Критика права
 Наука о праве начинается там, где кончается юриспруденция 

Права человека и правовое государство с позиции марксизма: общее и особенное [Редактировать]

 Элеонора Рузвельт держит опубликованный текст Всеобщей декларации прав человека

Спустя четверть века после исчезновения СССР можно констатировать два значимых факта, связанных с правами человека на постсоветском пространстве.

С одной стороны, в постсоветской общей теории права по видимости была разрушена идеологическая монополия в трактовке этих прав, а сам прежний монополист — марксистское правопонимание — был всячески посрамлен и вытеснен на задворки академического дискурса. Одновременно с этим было реабилитировано и выработано множество разных подходов к пониманию прав человека. На обломках советской теории расцвели цветы позитивистской, естественно-правовой, либертарно-юридической, коммуникативной, интегративной и прочей постклассической и постнеклассической юриспруденции — каждый может выбрать себе учение по вкусу, — впрочем, и на нескольких стульях одновременно сидеть никому не возбраняется.

С другой стороны, в последние 25 лет российское общество, вопреки оптимистическим предсказаниям апостолов нового социального порядка, изведало множество новых граней правового отчуждения. Количество разговоров о правах человека возросло неимоверно, а права, связанные с обеспечением фундаментальных первичных и вторичных потребностей, у большей части населения заметно скукожились. Аналогичные процессы происходят практически на всем постсоветском пространстве.

Полагаю, совпадение во времени этих двух процессов — качественной ревизии в области теории прав человека и деградации гарантий фундаментальных прав — явление не случайное: скатывание в зависимый периферийный капитализм огромного социально-исторического организма, который некогда дал мощный толчок развитию социальных прав во всем мире, существенно облегчается, если народ массово вовлечен в иллюзорную практику строительства «правового государства».

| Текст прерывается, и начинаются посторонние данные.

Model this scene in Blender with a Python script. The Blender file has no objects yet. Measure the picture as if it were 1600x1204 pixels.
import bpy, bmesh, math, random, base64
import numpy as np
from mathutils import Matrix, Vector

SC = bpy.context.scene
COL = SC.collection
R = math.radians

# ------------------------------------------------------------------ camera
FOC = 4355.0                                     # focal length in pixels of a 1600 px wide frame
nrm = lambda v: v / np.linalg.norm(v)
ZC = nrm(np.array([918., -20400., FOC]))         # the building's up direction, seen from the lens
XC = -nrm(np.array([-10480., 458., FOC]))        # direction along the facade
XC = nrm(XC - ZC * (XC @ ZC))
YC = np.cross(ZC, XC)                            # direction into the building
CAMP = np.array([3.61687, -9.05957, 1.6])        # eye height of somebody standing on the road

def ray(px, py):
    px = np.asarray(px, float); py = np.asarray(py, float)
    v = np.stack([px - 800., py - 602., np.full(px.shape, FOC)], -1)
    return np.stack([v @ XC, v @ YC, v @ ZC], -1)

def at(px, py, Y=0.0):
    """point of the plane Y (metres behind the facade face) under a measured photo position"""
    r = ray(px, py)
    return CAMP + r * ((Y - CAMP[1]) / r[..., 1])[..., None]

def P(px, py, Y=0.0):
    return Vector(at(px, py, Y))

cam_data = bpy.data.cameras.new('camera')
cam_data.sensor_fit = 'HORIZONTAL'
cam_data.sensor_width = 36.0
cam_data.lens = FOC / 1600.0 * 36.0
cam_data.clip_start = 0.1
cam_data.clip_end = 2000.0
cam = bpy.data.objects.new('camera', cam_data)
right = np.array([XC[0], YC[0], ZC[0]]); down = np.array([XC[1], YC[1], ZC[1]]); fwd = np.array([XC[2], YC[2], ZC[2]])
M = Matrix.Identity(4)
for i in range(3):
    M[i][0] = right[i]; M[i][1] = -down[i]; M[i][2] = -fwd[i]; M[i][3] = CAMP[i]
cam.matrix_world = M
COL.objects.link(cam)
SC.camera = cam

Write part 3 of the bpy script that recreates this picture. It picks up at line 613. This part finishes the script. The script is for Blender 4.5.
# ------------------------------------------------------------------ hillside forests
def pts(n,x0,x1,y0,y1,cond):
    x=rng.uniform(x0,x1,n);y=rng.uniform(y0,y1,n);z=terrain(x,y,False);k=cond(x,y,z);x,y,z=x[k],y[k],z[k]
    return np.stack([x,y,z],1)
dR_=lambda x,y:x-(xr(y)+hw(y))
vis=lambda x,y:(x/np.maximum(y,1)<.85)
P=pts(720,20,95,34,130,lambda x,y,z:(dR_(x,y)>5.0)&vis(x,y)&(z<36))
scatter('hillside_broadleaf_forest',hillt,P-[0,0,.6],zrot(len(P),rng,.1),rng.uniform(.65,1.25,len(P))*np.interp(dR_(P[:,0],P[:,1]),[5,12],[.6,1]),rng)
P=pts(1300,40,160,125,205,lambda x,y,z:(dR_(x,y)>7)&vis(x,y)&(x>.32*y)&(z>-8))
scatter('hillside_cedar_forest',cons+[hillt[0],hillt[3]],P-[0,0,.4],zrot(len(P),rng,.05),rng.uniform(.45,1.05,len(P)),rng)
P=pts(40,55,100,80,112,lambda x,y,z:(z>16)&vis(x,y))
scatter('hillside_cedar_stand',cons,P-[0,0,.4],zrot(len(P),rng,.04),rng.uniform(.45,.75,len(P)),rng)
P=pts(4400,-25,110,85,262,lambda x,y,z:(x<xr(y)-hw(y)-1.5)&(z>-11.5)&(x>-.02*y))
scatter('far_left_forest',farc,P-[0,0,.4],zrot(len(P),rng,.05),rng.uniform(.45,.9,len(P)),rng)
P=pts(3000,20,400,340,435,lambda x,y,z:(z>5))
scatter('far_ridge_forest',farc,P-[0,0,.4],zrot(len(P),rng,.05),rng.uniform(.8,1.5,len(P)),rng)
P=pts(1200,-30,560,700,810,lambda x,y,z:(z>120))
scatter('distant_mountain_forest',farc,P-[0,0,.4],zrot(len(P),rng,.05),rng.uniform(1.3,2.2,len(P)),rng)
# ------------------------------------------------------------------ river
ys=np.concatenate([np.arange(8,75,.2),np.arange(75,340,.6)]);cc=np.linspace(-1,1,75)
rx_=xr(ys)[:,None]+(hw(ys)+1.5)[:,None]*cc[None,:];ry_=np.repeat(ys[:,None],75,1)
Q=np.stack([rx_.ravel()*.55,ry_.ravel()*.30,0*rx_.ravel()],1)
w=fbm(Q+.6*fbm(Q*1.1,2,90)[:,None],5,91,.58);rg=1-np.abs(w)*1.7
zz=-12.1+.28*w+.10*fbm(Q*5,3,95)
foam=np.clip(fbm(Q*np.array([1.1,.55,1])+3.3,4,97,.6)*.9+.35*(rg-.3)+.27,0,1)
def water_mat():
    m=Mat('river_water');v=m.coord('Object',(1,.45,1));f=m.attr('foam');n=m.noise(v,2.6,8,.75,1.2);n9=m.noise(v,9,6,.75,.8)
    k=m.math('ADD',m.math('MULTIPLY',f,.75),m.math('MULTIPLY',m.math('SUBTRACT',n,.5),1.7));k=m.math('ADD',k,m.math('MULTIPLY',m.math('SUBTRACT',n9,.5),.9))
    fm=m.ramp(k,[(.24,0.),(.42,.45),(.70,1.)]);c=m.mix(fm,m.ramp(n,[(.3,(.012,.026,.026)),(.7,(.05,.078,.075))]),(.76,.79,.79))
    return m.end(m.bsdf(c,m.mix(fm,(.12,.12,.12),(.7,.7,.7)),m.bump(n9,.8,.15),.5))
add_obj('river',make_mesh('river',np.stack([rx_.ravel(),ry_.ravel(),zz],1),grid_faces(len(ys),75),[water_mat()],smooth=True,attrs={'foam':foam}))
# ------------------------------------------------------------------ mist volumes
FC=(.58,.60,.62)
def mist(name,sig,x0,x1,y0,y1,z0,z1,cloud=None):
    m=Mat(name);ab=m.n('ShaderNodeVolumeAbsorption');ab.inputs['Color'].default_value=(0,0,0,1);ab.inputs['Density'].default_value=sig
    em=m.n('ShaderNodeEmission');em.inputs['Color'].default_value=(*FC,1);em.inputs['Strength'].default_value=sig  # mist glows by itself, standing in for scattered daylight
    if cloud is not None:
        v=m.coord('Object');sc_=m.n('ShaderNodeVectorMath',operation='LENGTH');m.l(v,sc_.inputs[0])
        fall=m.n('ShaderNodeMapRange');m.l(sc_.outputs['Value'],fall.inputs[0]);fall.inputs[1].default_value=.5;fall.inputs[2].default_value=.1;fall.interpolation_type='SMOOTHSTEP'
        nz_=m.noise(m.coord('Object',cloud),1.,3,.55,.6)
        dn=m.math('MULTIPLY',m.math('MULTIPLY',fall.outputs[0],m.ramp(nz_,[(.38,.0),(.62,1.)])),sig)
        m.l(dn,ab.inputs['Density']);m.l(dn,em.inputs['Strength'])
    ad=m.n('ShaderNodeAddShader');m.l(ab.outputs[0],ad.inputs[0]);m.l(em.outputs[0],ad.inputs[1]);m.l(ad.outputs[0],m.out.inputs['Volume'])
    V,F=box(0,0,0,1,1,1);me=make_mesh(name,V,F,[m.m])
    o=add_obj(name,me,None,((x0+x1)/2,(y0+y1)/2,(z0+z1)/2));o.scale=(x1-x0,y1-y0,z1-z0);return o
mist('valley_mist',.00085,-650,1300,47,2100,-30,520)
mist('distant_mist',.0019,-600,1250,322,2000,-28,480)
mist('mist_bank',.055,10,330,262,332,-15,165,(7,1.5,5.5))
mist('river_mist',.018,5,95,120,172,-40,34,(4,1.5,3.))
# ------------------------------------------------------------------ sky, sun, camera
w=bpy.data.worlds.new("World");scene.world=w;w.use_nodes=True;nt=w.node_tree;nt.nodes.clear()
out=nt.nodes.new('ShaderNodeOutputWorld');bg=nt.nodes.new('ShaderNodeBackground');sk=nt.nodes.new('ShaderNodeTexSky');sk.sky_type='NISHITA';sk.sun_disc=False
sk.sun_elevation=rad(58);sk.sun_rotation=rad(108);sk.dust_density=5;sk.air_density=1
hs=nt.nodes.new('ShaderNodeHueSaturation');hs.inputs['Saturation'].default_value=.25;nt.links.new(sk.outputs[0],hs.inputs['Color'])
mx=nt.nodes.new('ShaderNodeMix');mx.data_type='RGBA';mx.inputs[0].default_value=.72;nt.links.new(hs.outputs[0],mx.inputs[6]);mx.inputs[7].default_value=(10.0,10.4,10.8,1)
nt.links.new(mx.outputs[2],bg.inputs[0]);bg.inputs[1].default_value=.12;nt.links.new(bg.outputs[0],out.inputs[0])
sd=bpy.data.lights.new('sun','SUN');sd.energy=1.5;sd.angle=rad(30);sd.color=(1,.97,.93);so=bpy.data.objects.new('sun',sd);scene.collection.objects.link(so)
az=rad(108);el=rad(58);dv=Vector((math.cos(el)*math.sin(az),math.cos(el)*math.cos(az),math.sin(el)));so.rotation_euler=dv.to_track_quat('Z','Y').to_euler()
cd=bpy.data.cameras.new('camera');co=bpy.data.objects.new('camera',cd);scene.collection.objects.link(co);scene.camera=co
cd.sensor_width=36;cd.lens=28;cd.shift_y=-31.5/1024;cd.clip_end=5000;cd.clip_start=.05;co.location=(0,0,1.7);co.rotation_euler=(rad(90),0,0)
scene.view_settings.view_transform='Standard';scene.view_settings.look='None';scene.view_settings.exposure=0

Сегодня, когда в прошлом остался не только СССР, но немыслимое без Октября 1917 года западное государство «социального благоденствия» 60-70-х годов, когда сотни миллионов людей по всему миру на собственном опыте смогли убедиться в преимуществах неолиберального «правового государства», все труднее отрицать, что именно марксизм и борьба под коммунистическими и социалистическими лозунгами сыграли роль самого мощного детонатора процесса завоевания и утверждения прав человека во всем мире в эпоху новейшего времени. Сегодня не менее очевидно и то, что никакое другое «учение» о правах человека не может сравниться с марксизмом в прогностической силе. И разгадка этой тайны проста: марксизм — это теория, которая знание о правах человека выводит из конкретного понимания их реального генезиса, а не из априорных схем и политических установок.

Полагаю, постсоветское общество сидит сегодня у разбитого корыта в том числе и потому, что постыдным и даже преступным образом разбазарило теоретический и практический опыт марксизма в области понимания, завоевания и утверждения прав человека.

Напомню о нескольких положениях марксизма, которые дают ключ к пониманию феномена прав человека и того, что с ними происходит в современном мире.

Согласно марксизму, работающие, а не только декларируемые субъективные права имеют своим основанием действительную меру свободы человека, которая в конечном итоге обусловливается определенным способом производства материальных благ, господствующими формами собственности и тем местом, которое человек занимает в системе общественного производства.

Во всех докапиталистических обществах в позитивном праве закреплялась разная мера свободы для класса господствующего и негосподствующего — это обусловлено прежде всего тем, что отношения эксплуатации в этих обществах были основаны либо исключительно на внеэкономическом принуждении к труду, либо на сочетании экономического и внеэкономического принуждения и в качестве инструмента внеэкономического принуждения важную роль играло право. Позитивное право должно было более или менее точно фиксировать различие в мере поведения раба и рабовладельца, феодала и зависимого крестьянина — в противном случае оно не могло бы выполнить свою функцию.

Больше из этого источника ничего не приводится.